• _Written task_
Transcribe the material word for word, but without the images.

● ● ● ●

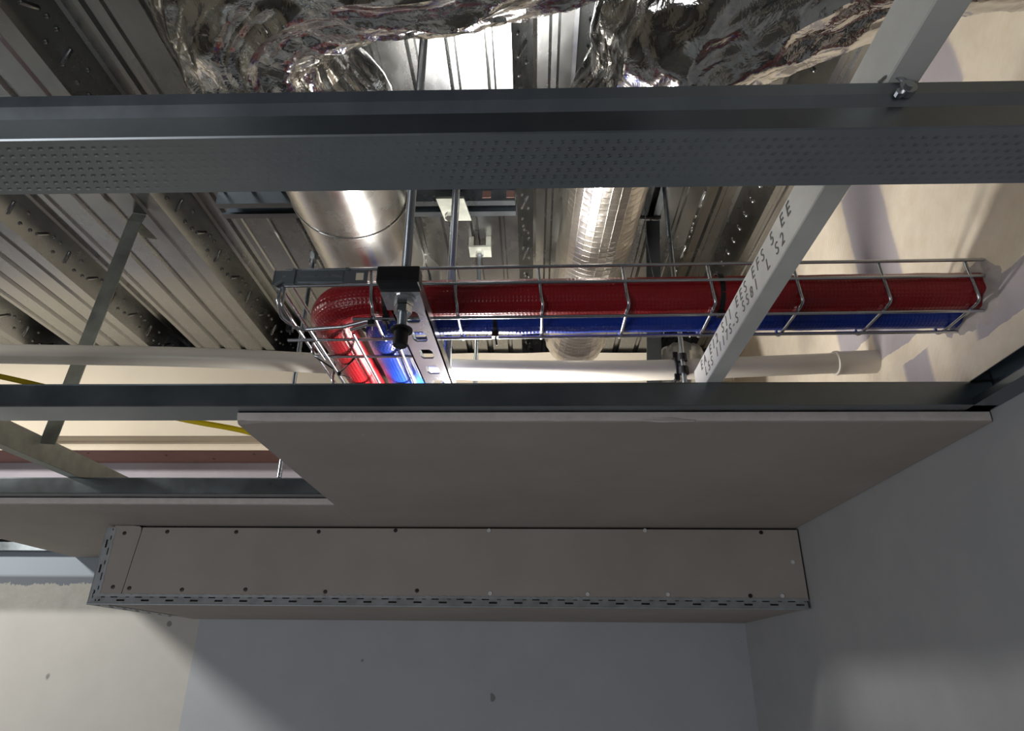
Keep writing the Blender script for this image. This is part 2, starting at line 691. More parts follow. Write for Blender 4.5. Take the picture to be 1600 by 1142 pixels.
def screw_mesh(dark):
    s = MB()
    r = 0.0037
    seg = 14
    prof = [(r, 0.0), (r * 0.92, 0.0009), (r * 0.55, 0.0011), (r * 0.42, 0.0003), (0.0, 0.0002)]
    vs = []
    for (rr, hh) in prof[:-1]:
        for k in range(seg):
            a = 2 * math.pi * k / seg
            vs.append((rr * math.cos(a), -hh, rr * math.sin(a)))
    vs.append((0, -prof[-1][1], 0))
    fs = []
    for i in range(len(prof) - 2):
        for k in range(seg):
            fs.append((i * seg + k, i * seg + (k + 1) % seg, (i + 1) * seg + (k + 1) % seg, (i + 1) * seg + k))
    c = (len(prof) - 1) * seg
    for k in range(seg):
        fs.append(((len(prof) - 2) * seg + k, (len(prof) - 2) * seg + (k + 1) % seg, c))
    s.add(vs, fs)
    return s.mesh('screw_head', M['screw_dark'] if dark else M['screw_bright'], True, 50)


M['screw_bright'] = mat_metal('white_zinc_screw', (236, 238, 240), 0.4, 0.05, metal=0.25)
scr_dark, scr_bright = screw_mesh(True), screw_mesh(False)
for (x, yy) in ((-1.12, 1.60), (-0.93, 1.62), (-0.82, 1.65), (-0.70, 1.61), (-0.56, 1.64)):
    o = link('screw', scr_dark, bb)
    o.matrix_world = Matrix.Translation((x, yy, 0.4905)) @ Matrix.Rotation(math.radians(90), 4, 'X')

# ------------------------------------------------------------------ ceiling channels
BEAM = [(0.003, 0.0275), (0.0, 0.0262), (-0.0035, 0.0268), (-0.0035, 0.0205), (0.0, 0.0185), (0.0, 0.0135), (0.0012, 0.0010), (0.0, 0.0)]


def channel(name, label, y0, x0, x1, bottom_mat, flare=True):
    """hat of rolled steel, open at the top: near side, underside, far side"""
    t = thing(name, label, 'ceiling channel', (0, y0, ZC))
    m = MB()
    W_, H_ = 0.046, 0.027
    if flare:
        near = [(0.006, H_), (-0.0046, H_), (-0.0026, 0.0212), (-0.0031, 0.0207), (0.0, 0.0145), (0.0, 0.0008), (0.0008, 0.0)]
    else:
        near = [(0.006, H_), (0.0, H_), (-0.0004, H_ - 0.002), (0.0, 0.0008), (0.0008, 0.0)]
    far = [(W_ - a, b) for a, b in reversed(near)]
    pts = [(y0 + a, ZC + b) for a, b in near + far]
    m.ribbon(pts, 0.0007, 0, x0, x1)
    o = m.build('rail', bottom_mat, t)
    return t


c1 = channel('ceiling_channel', 'broad dimpled steel ceiling channel crossing the whole picture nearest the viewer', 0.273, -1.2, XW - 0.002, M['dimpled'])
c2 = channel('ceiling_channel', 'middle steel ceiling channel along the front edge of the large ceiling board', 0.676, -1.9, XW - 0.003, M['zinc'], False)
c3 = channel('ceiling_channel', 'short-looking dark steel ceiling channel at left, above the far ceiling board', 1.075, -2.4, XW - 0.003, M['zinc'], False)
for c, y0 in ((c1, 0.273),):
    # dimples need the channel's own coordinates
    o = c.children[0]
    for v in o.data.vertices:
        v.co.y -= y0
    o.location.y += y0

pr = thing('perimeter_channel', 'dark steel edge channel screwed along the right wall', 'wall channel', (XW, 0.5, ZC))
m = MB()
m.ribbon([(XW - 0.028, ZC + 0.0075), (XW - 0.028, ZC), (XW - 0.001, ZC), (XW - 0.001, ZC + 0.0285), (XW - 0.024, ZC + 0.0285)], 0.0007, 1, -0.4, YB - 0.002)
m.build('rail', M['zinc'], pr)
pb = thing('perimeter_channel', 'steel edge channel on the back wall at far left, beyond the board end', 'wall channel', (-1.5, YB, ZC))
m = MB()
m.ribbon([(YB - 0.028, ZC + 0.02), (YB - 0.028, ZC), (YB - 0.001, ZC), (YB - 0.001, ZC + 0.0285), (YB - 0.024, ZC + 0.0285)], 0.0007, 0, -2.6, -0.02)
m.build('rail', M['zinc'], pb)
# fix screws through the channel ends
ct = thing('cross_channel', 'pale printed steel channel lying across the near channels at right', 'cross channel', (0.2, 0.4, 0.2875))
m = MB()
zz = 0.2875
m.ribbon([(0.199, zz + 0.0325), (0.1895, zz + 0.0325), (0.1895, zz + 0.0008), (0.1903, zz), (0.2062, zz), (0.207, zz + 0.0008), (0.207, zz + 0.010)], 0.0006, 1, -0.25, 0.722)
m.build('rail', M['zinc_mottled'], ct)
cn = MB()
# wire clip and screw joining it to the near channel
cn.tube(fillet([(0.200, 0.2685, 0.2815), (0.196, 0.2655, 0.2870), (0.190, 0.2665, 0.2905), (0.188, 0.272, 0.291)], 0.003), 0.0011, 8)
cn.tube([(0.1985, 0.2655, 0.2815), (0.1985, 0.2695, 0.2815)], 0.0045, 12)
cn.tube([(0.1985, 0.2640, 0.2815), (0.1985, 0.2660, 0.2815)], 0.0024, 6)
cn.tube([(0.1940, 0.2665, 0.2790), (0.1940, 0.2695, 0.2790)], 0.0022, 8)
cn.build('connector', M['zinc_bright'], ct, True)
cl = thing('cross_channel', 'stained steel channel lying across the grid at far left below the hanger strap', 'cross channel', (-0.77, 0.9, 0.2875))
m = MB()
m.ribbon([(-0.770, zz + 0.036), (-0.757, zz + 0.036), (-0.757, zz + 0.0006), (-0.7576, zz), (-0.776, zz), (-0.777, zz + 0.0006), (-0.777, zz + 0.006)], -0.0006, 1, -0.25, 1.34)
m.build('rail', M['stained'], cl)


def text_mesh(name, body, size, mat, parent, origin, xdir, ydir, extrude=0.0002, space=1.0):
    cu = bpy.data.curves.new(name, 'FONT')
    cu.body = body
    cu.size = size
    cu.space_character = space
    cu.extrude = extrude
    o = bpy.data.objects.new(name, cu)
    col.objects.link(o)
    dg = bpy.context.evaluated_depsgraph_get()
    me = bpy.data.meshes.new_from_object(o.evaluated_get(dg))
    bpy.data.objects.remove(o)
    me.materials.clear()
    me.materials.append(mat)
    X, Y = Vector(xdir).normalized(), Vector(ydir).normalized()
    Z = X.cross(Y).normalized()
    mw = Matrix(((X.x, Y.x, Z.x, origin[0]), (X.y, Y.y, Z.y, origin[1]), (X.z, Y.z, Z.z, origin[2]), (0, 0, 0, 1)))
    me.transform(mw)
    return tag(link(name, me, parent), kind='stuff')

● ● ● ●

• _Exercise solution_
Keep writing the Blender script for this image. This is part 2, starting at line 691. More parts follow. Write for Blender 4.5. Take the picture to be 1600 by 1142 pixels.
def screw_mesh(dark):
    s = MB()
    r = 0.0037
    seg = 14
    prof = [(r, 0.0), (r * 0.92, 0.0009), (r * 0.55, 0.0011), (r * 0.42, 0.0003), (0.0, 0.0002)]
    vs = []
    for (rr, hh) in prof[:-1]:
        for k in range(seg):
            a = 2 * math.pi * k / seg
            vs.append((rr * math.cos(a), -hh, rr * math.sin(a)))
    vs.append((0, -prof[-1][1], 0))
    fs = []
    for i in range(len(prof) - 2):
        for k in range(seg):
            fs.append((i * seg + k, i * seg + (k + 1) % seg, (i + 1) * seg + (k + 1) % seg, (i + 1) * seg + k))
    c = (len(prof) - 1) * seg
    for k in range(seg):
        fs.append(((len(prof) - 2) * seg + k, (len(prof) - 2) * seg + (k + 1) % seg, c))
    s.add(vs, fs)
    return s.mesh('screw_head', M['screw_dark'] if dark else M['screw_bright'], True, 50)


M['screw_bright'] = mat_metal('white_zinc_screw', (236, 238, 240), 0.4, 0.05, metal=0.25)
scr_dark, scr_bright = screw_mesh(True), screw_mesh(False)
for (x, yy) in ((-1.12, 1.60), (-0.93, 1.62), (-0.82, 1.65), (-0.70, 1.61), (-0.56, 1.64)):
    o = link('screw', scr_dark, bb)
    o.matrix_world = Matrix.Translation((x, yy, 0.4905)) @ Matrix.Rotation(math.radians(90), 4, 'X')

# ------------------------------------------------------------------ ceiling channels
BEAM = [(0.003, 0.0275), (0.0, 0.0262), (-0.0035, 0.0268), (-0.0035, 0.0205), (0.0, 0.0185), (0.0, 0.0135), (0.0012, 0.0010), (0.0, 0.0)]


def channel(name, label, y0, x0, x1, bottom_mat, flare=True):
    """hat of rolled steel, open at the top: near side, underside, far side"""
    t = thing(name, label, 'ceiling channel', (0, y0, ZC))
    m = MB()
    W_, H_ = 0.046, 0.027
    if flare:
        near = [(0.006, H_), (-0.0046, H_), (-0.0026, 0.0212), (-0.0031, 0.0207), (0.0, 0.0145), (0.0, 0.0008), (0.0008, 0.0)]
    else:
        near = [(0.006, H_), (0.0, H_), (-0.0004, H_ - 0.002), (0.0, 0.0008), (0.0008, 0.0)]
    far = [(W_ - a, b) for a, b in reversed(near)]
    pts = [(y0 + a, ZC + b) for a, b in near + far]
    m.ribbon(pts, 0.0007, 0, x0, x1)
    o = m.build('rail', bottom_mat, t)
    return t


c1 = channel('ceiling_channel', 'broad dimpled steel ceiling channel crossing the whole picture nearest the viewer', 0.273, -1.2, XW - 0.002, M['dimpled'])
c2 = channel('ceiling_channel', 'middle steel ceiling channel along the front edge of the large ceiling board', 0.676, -1.9, XW - 0.003, M['zinc'], False)
c3 = channel('ceiling_channel', 'short-looking dark steel ceiling channel at left, above the far ceiling board', 1.075, -2.4, XW - 0.003, M['zinc'], False)
for c, y0 in ((c1, 0.273),):
    # dimples need the channel's own coordinates
    o = c.children[0]
    for v in o.data.vertices:
        v.co.y -= y0
    o.location.y += y0

pr = thing('perimeter_channel', 'dark steel edge channel screwed along the right wall', 'wall channel', (XW, 0.5, ZC))
m = MB()
m.ribbon([(XW - 0.028, ZC + 0.0075), (XW - 0.028, ZC), (XW - 0.001, ZC), (XW - 0.001, ZC + 0.0285), (XW - 0.024, ZC + 0.0285)], 0.0007, 1, -0.4, YB - 0.002)
m.build('rail', M['zinc'], pr)
pb = thing('perimeter_channel', 'steel edge channel on the back wall at far left, beyond the board end', 'wall channel', (-1.5, YB, ZC))
m = MB()
m.ribbon([(YB - 0.028, ZC + 0.02), (YB - 0.028, ZC), (YB - 0.001, ZC), (YB - 0.001, ZC + 0.0285), (YB - 0.024, ZC + 0.0285)], 0.0007, 0, -2.6, -0.02)
m.build('rail', M['zinc'], pb)
# fix screws through the channel ends
ct = thing('cross_channel', 'pale printed steel channel lying across the near channels at right', 'cross channel', (0.2, 0.4, 0.2875))
m = MB()
zz = 0.2875
m.ribbon([(0.199, zz + 0.0325), (0.1895, zz + 0.0325), (0.1895, zz + 0.0008), (0.1903, zz), (0.2062, zz), (0.207, zz + 0.0008), (0.207, zz + 0.010)], 0.0006, 1, -0.25, 0.722)
m.build('rail', M['zinc_mottled'], ct)
cn = MB()
# wire clip and screw joining it to the near channel
cn.tube(fillet([(0.200, 0.2685, 0.2815), (0.196, 0.2655, 0.2870), (0.190, 0.2665, 0.2905), (0.188, 0.272, 0.291)], 0.003), 0.0011, 8)
cn.tube([(0.1985, 0.2655, 0.2815), (0.1985, 0.2695, 0.2815)], 0.0045, 12)
cn.tube([(0.1985, 0.2640, 0.2815), (0.1985, 0.2660, 0.2815)], 0.0024, 6)
cn.tube([(0.1940, 0.2665, 0.2790), (0.1940, 0.2695, 0.2790)], 0.0022, 8)
cn.build('connector', M['zinc_bright'], ct, True)
cl = thing('cross_channel', 'stained steel channel lying across the grid at far left below the hanger strap', 'cross channel', (-0.77, 0.9, 0.2875))
m = MB()
m.ribbon([(-0.770, zz + 0.036), (-0.757, zz + 0.036), (-0.757, zz + 0.0006), (-0.7576, zz), (-0.776, zz), (-0.777, zz + 0.0006), (-0.777, zz + 0.006)], -0.0006, 1, -0.25, 1.34)
m.build('rail', M['stained'], cl)


def text_mesh(name, body, size, mat, parent, origin, xdir, ydir, extrude=0.0002, space=1.0):
    cu = bpy.data.curves.new(name, 'FONT')
    cu.body = body
    cu.size = size
    cu.space_character = space
    cu.extrude = extrude
    o = bpy.data.objects.new(name, cu)
    col.objects.link(o)
    dg = bpy.context.evaluated_depsgraph_get()
    me = bpy.data.meshes.new_from_object(o.evaluated_get(dg))
    bpy.data.objects.remove(o)
    me.materials.clear()
    me.materials.append(mat)
    X, Y = Vector(xdir).normalized(), Vector(ydir).normalized()
    Z = X.cross(Y).normalized()
    mw = Matrix(((X.x, Y.x, Z.x, origin[0]), (X.y, Y.y, Z.y, origin[1]), (X.z, Y.z, Z.z, origin[2]), (0, 0, 0, 1)))
    me.transform(mw)
    return tag(link(name, me, parent), kind='stuff')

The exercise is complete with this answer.